What Is Love?


I should tell you all that the words that find their way into these Daily Devotions are hardly the words I reflect on in my journaling, writing, and rambling to myself.  

Trust me, you don't want to see most of those words.  

They lack rhyme or reason most of the time, and more often than not, they tend to be questions that I have no answers for or diatribes about why I don't have the answers to said questions. 

But occasionally, I find myself reflecting on an idea I can't figure out to any satisfaction: Love. 

As I write this, a song from the early 90s by a forgettable one-hit-wonder artist named Haddaway comes to mind--a song that contained the incessant question, "What Is Love?"
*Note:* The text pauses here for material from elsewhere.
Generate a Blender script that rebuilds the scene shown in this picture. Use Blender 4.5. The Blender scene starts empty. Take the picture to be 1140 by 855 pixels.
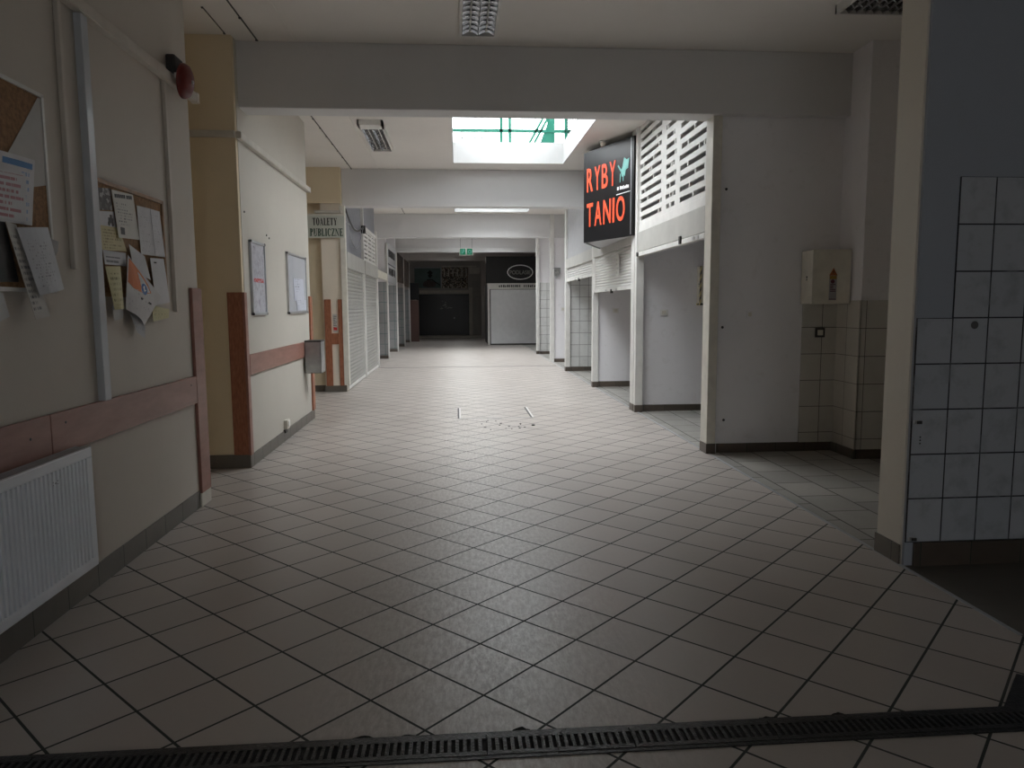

[Now that song is playing on repeat in my head and probably in the heads of more than a few of you.] 

After living 54 years, I have concluded that no matter how many times Haddaway asks me that question in the song, I can't give him a good answer.  This is not to say that I don't have some thoughts, though. 

Let me share a quote from Fr. Anthony de Mello that I wrote down once that sums up some of my notions about love.  In the paragraph preceding this quote, de Mello talks about how terrifying it is for us to understand love, and then he says this: 

And that is why love is so terrifying, for to love is to see, and to see is to die.  But it is also the most delightful exhilarating experience in the whole world.  For in the death of the ego is freedom, peace, serenity, and joy.  

What Fr. Anthony means when he says, "for love is to see, and to see is to die," is basically this:  

To truly see another means that you see them as they are in all of their frailty, beauty, and brokenness, and in that seeing, you also glimpse something of yourself and what it will take for you to be fully alive and present with them.  

Essentially, you are confronted with the truth that to be fully present and alive with others, you must let go of your ego, pride, and the ways you may hold the world at arm's length.  

I need to be clear: this isn't about becoming something you are not or denying your identity, silencing your voice, or becoming less of who God means for you to be.  If another demands this of you, that's not love. 

Instead, this is about becoming more of who you are, living more fully into your best self while letting go of the ego that keeps you from being who you were meant to be and experiencing the kind of love that God longs for you to experience.  

Jesus once told his followers something tough to hear.  

"And he said to all, “If anyone would come after me, let him deny himself and take up his cross daily and follow me." (Luke 9:23, ESV)

That wasn't the only difficult thing that Jesus said to his followers, but it's pretty high on the list of the most challenging things. 

Jesus tells his followers that if they are willing to die to themselves daily and "take up their cross" (the ego, the self that gets in the way of being fully human), they will discover more about themselves and their capacity for love. 

Beloved, may you find the courage to love.  May you let go of all the ways your ego has kept you from fully living into your most authentic self.  May it be so.  

And may the grace and peace of our Lord Jesus Christ be with you now and always. Amen.